How to build a workflow in JD Edwards Intercompany Invoicing

How To Build Workflows In JD Edwards Release 23

JD Edwards has always provided some standard workflows for users, for example the Purchase Order Approval workflow. Recently Oracle has provided two new approval workflows; one for voucher approval and a workflow to approve bank account details.

Oracle have also made it much easier to create and trigger your own workflows, without the need for a fat client or JD Edwards developer. There is still a little bit of technical work required, but it is minimal.

How To Build JD Edwards Workflows, A Demonstration

Watch this recording from Oracle’s August 2023 Applications Unlimited Event, where Anne Thiele demonstrates all the steps involved in building a JD Edwards Workflow using Intercompany Invoicing as the example.


JD Edwards Workflow for Intercompany Invoicing

Consider the workflow for intercompany invoicing. Company A needs to invoice company B for management fees.

To do this your Accounts Receivable department raises the invoice in company A. They then pass the paperwork to a manager who approves the paperwork and passes it on to Accounts Payable who enter the AP voucher in Company B. This is obviously an oversimplified process, but let’s say that’s the whole process.

There are many issues that can arise this process. For example; paperwork might be misplaced so the invoice is not approved, or the voucher is not created. This leads to the inter-companies not reconciling. In another example the voucher is entered, but it is entered into the wrong company, or for the wrong amount, which again leads to reconciliation issues.

Build A Simple Intercompany Invoicing Workflow In JD Edwards

  1. First the invoice is entered.
  2. Then the invoice information is sent to the workflow and the workflow is triggered
  3. A message is sent to the approver requesting approval.
  4. If the approver approves the invoice, the invoice status is changed to approved, the corresponding voucher is created, and any interested parties are notified.
  5. If the approver rejects the invoice, the invoice status is changed to rejected and the originator is notified so it can be corrected.

The Workflow Components

To build the workflow requires various components:

First there are some data structures required. This is where things get a little bit technical.

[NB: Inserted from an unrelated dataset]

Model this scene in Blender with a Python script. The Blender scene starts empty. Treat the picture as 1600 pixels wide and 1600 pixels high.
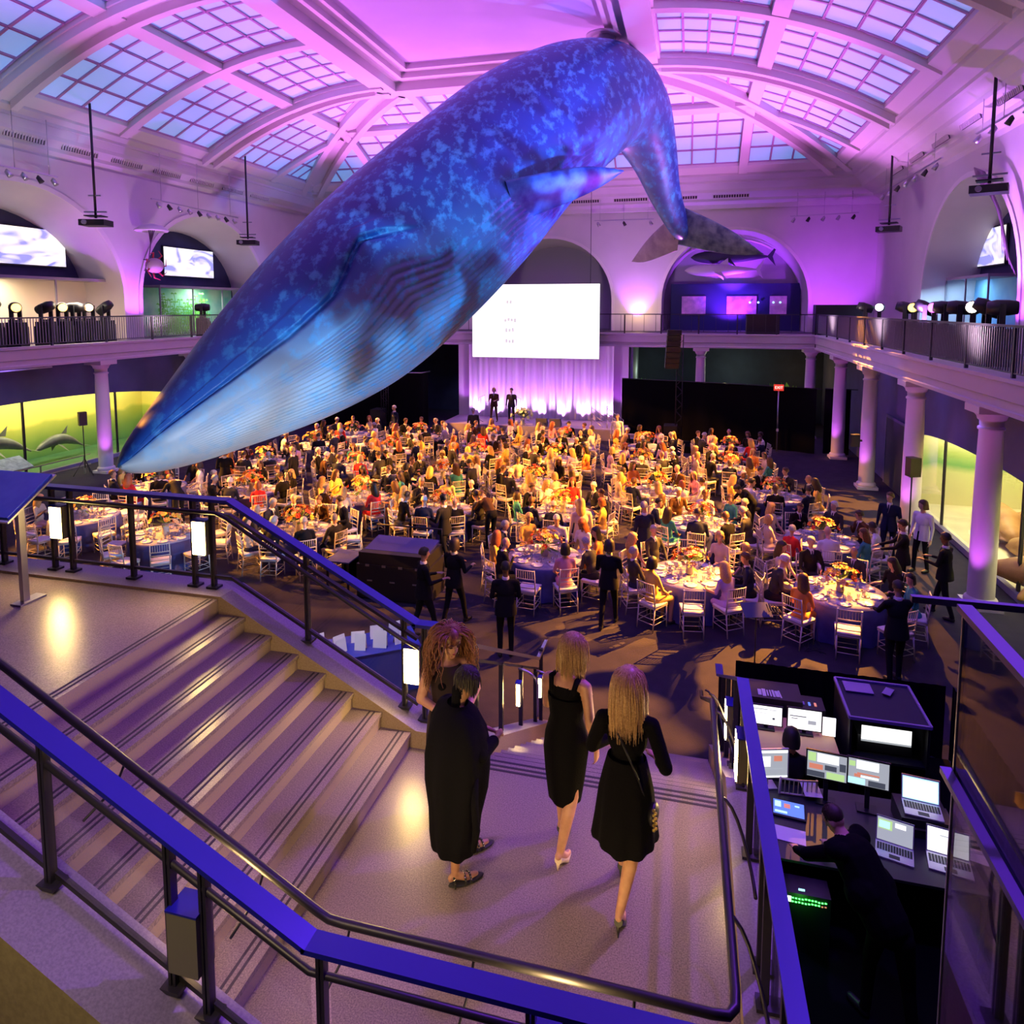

The data structures are where we define the information needed for the workflow.

There are 2 data structures required:

  1. A key data structure which is what makes the instance unique (similar to a unique key on a table).
  2. An additional data structure which holds all the other information you might need in the workflow process.

You can use existing data structures or define new ones.

In our webinar I show you the two data structures to support the intercompany invoicing workflow: The Key Data structure has the key for the invoice and the alternate data structure has the other information needed including the information needed to display on messages and to create the voucher.

Although the data structures are defined in Web OMW, they still need a package build and deploy. You may need to enlist the help of IT. If that’s not an option, you can always contact us for JD Edwards Support or Managed Services.

Next we need to set up the messages we will need. You can set these up via the data dictionary, or again, via Web OMW.

Then set up a pair of orchestrations to do the work.

OR_INTERCO_VOUCHER: I used the process recorder to record entering a voucher and I created a logic extension to set the pay status.

OR_RJECT_INTERCO_INVOICE: This sets the pay status to rejected.

The last step is a notification, so the interested parties are alerted once the voucher is created:

NOT_INTERCO_VOUCHER_CREATED: I have also subscribed to this notification.

Watch The Demonstration

Watch this recording from Oracle’s August 2023 Applications Unlimited Event, where Anne Thiele demonstrates all the steps involved in building a JD Edwards Workflow using Intercompany Invoicing as the example.


Your Finished Intercompany Invoicing Workflow

Let’s put it all together:

First, you’ve defined the key and additional data structures, then you’ve designed the flow:

  1. The approval message is sent, and the workflow waits for a response.
  2. Then, if it is approved, the orchestration is called to create the voucher. After the voucher is created, a message is sent, and a notification sent.
  3. If it is rejected, the rejection orchestration is called and then an information message is sent to the originator.

Lastly, we need to trigger the workflow when an invoice is entered.

To do this, create another logic extension which checks to see if there is an intercompany invoice. This then updates the pay status to indicate that it needs approval and triggers the workflow.

This workflow is then attached to the Invoice Entry via form extensions.

Now, although this workflow process happens behind the scenes, there is an audit trail of what happens in the Process Task Monitor. You can see the unique key (this is what was passed through to the workflow in the Key data structure) and if you expand, you can see each step in the workflow and what happened.

This is an example of a very simple workflow, but you can build this out to a more complex one including multiple approvers, multiple tasks, escalations, and delegations.

It should be mentioned that even though Workflows within Orchestrator Studio have been around for a while, some of the features in use here are only available in Release 23.